Okyanuslar yeryüzünün %70’ni kaplamaktadır. Birçok canlı türüne ev sahipliği yapan okyanuslar; tür, genetik, ekosistem çeşitliliği açısından oldukça zengin alanlardandır.
Çok sayıda canlıya ev sahipliği yaptığı gibi, dünya oksijeninin %50’sini üretmektedir. Son yıllarda hem karada hem de okyanuslarda insan baskısı giderek artmıştır. İklim değişikliğiyle, okyanus ekosistemi ve onunla bağlantılı olan yeryüzündeki yaşam ciddi anlamda tehdit altında diyebiliriz. Uluslararası Doğayı Koruma Birliği’nin (IUCN) son verilerine göre, küresel anlamda okyanus ekosisteminde bulunan canlı türlerinin yaklaşık olarak yüzde 10’u yok olma riskiyle karşı karşıyadır.
Avustralya'daki İngiliz Ulusal Topluluğu Bilimsel ve Endüstriyel Araştırma Örgütüne (CSIRO) bağlı bilim insanları tarafından yapılan son araştırmada okyanus tabanında biriken plastiğin her geçen gün arttığı ve bu artışla birçok canlı türünün de yok olacağı bildirilmiştir.
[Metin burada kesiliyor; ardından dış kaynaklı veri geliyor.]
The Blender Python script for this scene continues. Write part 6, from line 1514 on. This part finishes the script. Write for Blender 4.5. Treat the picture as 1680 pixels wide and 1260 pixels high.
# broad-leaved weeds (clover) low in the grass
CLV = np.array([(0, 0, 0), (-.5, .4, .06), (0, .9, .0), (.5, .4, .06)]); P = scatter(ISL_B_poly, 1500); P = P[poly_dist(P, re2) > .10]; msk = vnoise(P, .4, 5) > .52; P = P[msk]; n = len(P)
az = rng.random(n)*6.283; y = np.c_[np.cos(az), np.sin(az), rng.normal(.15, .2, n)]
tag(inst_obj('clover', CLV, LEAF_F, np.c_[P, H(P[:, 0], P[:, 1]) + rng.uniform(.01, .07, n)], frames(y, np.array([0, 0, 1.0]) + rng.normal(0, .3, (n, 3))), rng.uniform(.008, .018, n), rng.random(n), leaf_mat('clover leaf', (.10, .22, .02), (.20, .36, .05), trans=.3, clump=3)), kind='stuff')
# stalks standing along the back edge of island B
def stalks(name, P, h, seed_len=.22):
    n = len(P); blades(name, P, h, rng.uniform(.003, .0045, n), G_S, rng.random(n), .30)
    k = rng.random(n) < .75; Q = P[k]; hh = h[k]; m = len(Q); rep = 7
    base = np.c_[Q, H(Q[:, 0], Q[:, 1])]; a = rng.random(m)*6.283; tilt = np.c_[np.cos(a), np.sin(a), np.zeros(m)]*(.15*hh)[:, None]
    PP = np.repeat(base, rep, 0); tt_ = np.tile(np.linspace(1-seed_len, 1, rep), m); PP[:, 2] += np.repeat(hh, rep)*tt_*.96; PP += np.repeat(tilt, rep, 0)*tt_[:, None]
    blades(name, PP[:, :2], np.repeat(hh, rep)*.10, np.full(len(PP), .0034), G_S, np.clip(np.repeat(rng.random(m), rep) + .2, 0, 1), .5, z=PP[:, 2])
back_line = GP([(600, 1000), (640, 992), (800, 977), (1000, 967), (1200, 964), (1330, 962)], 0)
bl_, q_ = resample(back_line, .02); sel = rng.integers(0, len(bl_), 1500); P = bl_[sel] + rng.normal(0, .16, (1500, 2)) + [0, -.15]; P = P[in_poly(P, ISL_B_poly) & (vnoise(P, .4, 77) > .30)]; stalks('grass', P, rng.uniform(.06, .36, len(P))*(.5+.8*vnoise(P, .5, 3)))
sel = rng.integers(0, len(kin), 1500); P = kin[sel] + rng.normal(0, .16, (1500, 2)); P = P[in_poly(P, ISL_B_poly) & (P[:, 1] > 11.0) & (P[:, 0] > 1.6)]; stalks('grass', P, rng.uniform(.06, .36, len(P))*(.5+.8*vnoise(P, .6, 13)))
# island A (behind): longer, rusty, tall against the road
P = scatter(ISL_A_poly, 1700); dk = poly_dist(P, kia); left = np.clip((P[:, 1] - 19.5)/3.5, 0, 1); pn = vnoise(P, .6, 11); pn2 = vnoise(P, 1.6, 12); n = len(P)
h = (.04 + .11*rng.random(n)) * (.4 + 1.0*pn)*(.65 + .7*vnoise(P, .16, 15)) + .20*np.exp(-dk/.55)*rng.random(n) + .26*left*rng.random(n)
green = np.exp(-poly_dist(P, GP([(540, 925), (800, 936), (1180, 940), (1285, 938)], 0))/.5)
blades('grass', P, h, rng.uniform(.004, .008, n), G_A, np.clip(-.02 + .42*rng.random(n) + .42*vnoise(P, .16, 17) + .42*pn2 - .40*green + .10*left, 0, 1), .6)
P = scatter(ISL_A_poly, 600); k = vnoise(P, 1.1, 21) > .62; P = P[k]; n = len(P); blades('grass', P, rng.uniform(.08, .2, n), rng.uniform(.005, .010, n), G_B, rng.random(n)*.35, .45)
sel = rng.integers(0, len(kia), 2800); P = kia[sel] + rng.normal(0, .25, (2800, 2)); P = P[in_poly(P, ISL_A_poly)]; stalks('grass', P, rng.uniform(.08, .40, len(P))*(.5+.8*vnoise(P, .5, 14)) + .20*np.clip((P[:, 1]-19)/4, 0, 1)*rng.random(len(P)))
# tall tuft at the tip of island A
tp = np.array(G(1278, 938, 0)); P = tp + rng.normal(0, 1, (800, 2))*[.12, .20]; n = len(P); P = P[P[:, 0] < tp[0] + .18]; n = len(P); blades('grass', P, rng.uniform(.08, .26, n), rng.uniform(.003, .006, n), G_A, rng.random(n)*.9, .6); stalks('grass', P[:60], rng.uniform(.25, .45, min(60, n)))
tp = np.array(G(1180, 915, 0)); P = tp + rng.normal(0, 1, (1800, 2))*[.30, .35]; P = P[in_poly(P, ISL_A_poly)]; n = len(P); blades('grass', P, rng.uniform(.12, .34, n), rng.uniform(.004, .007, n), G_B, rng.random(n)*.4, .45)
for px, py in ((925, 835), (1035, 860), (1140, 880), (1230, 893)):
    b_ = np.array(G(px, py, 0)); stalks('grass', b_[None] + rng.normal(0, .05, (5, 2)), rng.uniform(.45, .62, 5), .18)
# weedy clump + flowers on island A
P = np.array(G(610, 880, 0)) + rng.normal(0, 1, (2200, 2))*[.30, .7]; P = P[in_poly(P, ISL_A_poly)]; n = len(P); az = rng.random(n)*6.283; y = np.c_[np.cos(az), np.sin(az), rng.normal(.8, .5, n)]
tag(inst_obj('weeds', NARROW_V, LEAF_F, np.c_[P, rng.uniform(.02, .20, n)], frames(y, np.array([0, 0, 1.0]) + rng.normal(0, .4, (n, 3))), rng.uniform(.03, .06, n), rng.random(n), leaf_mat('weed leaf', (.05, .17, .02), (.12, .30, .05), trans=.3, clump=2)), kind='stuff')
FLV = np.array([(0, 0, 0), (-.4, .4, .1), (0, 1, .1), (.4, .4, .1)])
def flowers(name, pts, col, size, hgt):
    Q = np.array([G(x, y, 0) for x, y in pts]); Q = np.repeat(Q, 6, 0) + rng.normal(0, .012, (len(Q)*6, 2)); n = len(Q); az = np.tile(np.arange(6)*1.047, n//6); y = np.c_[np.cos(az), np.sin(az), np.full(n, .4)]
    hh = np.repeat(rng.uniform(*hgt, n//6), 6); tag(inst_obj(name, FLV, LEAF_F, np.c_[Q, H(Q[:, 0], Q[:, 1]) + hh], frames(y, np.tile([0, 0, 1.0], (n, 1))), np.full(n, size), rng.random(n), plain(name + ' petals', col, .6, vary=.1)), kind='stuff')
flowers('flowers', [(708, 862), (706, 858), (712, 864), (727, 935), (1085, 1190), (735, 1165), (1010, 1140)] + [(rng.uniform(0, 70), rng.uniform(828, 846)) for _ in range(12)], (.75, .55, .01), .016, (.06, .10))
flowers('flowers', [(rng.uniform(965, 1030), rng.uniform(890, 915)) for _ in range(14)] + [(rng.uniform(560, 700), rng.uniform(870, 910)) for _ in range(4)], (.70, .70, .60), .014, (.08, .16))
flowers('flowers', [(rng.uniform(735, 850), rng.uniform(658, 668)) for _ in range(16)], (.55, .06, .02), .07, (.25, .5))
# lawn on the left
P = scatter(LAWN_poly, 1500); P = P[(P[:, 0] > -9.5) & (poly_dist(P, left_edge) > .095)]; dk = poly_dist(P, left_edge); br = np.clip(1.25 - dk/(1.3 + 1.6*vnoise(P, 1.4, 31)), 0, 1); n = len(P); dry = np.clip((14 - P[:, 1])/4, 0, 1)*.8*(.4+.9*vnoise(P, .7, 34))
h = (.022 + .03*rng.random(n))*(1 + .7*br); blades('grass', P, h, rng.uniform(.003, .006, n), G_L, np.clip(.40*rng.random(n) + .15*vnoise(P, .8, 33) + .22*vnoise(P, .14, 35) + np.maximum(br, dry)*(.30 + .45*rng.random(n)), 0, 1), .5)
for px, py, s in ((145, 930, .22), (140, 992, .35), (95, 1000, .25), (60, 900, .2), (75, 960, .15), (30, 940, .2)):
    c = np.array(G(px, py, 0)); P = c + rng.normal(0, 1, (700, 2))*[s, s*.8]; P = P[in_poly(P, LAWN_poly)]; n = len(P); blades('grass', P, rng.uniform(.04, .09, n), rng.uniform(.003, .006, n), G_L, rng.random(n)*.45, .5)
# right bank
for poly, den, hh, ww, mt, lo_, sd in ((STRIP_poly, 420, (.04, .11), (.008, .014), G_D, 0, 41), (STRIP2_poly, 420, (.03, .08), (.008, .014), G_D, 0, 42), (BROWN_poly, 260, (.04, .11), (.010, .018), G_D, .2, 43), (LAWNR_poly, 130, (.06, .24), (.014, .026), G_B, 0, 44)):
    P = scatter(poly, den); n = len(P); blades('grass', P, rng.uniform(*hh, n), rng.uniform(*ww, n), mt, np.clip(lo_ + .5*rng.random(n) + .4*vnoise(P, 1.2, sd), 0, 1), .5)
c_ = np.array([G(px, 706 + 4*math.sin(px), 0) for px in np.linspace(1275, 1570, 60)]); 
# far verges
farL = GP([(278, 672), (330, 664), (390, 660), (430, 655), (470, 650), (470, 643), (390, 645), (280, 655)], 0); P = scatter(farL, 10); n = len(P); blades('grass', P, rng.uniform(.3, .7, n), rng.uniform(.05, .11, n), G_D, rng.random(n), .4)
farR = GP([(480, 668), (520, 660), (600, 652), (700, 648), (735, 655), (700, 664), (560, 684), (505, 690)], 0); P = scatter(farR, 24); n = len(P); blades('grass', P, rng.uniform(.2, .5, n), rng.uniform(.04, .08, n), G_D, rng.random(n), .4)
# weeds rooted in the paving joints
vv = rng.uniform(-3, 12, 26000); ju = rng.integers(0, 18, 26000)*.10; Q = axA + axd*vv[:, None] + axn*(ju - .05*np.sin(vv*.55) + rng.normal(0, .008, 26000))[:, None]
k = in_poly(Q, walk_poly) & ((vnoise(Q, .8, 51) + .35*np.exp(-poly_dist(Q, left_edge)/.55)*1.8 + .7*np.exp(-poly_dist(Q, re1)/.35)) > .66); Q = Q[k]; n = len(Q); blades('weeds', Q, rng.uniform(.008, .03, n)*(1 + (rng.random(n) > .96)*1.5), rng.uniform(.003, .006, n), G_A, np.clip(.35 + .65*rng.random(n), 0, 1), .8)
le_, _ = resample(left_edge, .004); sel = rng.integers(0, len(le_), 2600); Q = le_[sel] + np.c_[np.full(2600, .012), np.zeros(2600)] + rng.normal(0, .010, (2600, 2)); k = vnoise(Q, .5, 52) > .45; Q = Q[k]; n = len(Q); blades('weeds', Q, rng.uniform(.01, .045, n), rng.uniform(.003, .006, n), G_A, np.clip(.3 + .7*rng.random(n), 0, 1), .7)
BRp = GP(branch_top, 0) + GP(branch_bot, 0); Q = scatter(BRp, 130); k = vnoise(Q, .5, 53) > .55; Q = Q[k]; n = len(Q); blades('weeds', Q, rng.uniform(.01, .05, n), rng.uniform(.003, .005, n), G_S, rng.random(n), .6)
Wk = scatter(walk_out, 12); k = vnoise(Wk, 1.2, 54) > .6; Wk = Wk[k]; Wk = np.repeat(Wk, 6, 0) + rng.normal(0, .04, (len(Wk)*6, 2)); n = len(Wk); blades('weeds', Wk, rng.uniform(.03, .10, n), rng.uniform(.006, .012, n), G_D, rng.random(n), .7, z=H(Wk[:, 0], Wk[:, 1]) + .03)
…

Zamanla açık denizlerdeki tehlikenin farkına varan devletler tarafından, açık denizlerin korunmasına yönelik uluslararası anlamda protokoller hazırlanmıştır. 2004 yılında açık denizlerin Birleşmiş Milletlere (BM) üye devletler tarafından korunma altına alınması için müzakerelere başlanılmıştır. 20 yılı aşkın süredir devam eden ve en sonuncusu 4 Mart 2023 tarihinde New York da düzenlenen Açık Deniz Anlaşması 38 saat süren toplantının ardından imzalanmıştır. Anlaşma BM’nin Okyanuslar Büyükelçisi Rena Lee tarafından ilan edilmiştir.
Müzakereler uzun zamandır finansman, balıkçılık hakları gibi sorunlar nedeniyle ertelenmekteydi. En son 1982 yılında imzalanan antlaşmayla uluslararası sularda deniz biyolojik çeşitliliğinin korunmasını ve sürdürülebilir kullanımı amaçlanmıştır. Birleşmiş Milletler Deniz Hukuku Sözleşmesi'nin (Unclos) mirasına dayanan metin, bir sonraki delegasyon toplantısında resmen kabul edilecek.
Bu anlaşmayla beraber korunacak yeni alanlar belirlenerek, balıkçılık faaliyetleri, nakliye güzergâhları ve derin deniz madenciliği gibi keşif faaliyetlerine sınırlar getirilmiştir.
Kabul edilen bu anlaşmayla beraber gelecek nesiller için büyük bir atılım yapılarak, iklim değişikliği, biyolojik çeşitlilik kaybı ve kirlilikten oluşan üçlü gezegen sorunları için büyük anlamlar ifade etmektedir. Hedef 2030 yılına kadar denizlerin %30’nun koruma altına alınması olarak belirlenmiştir.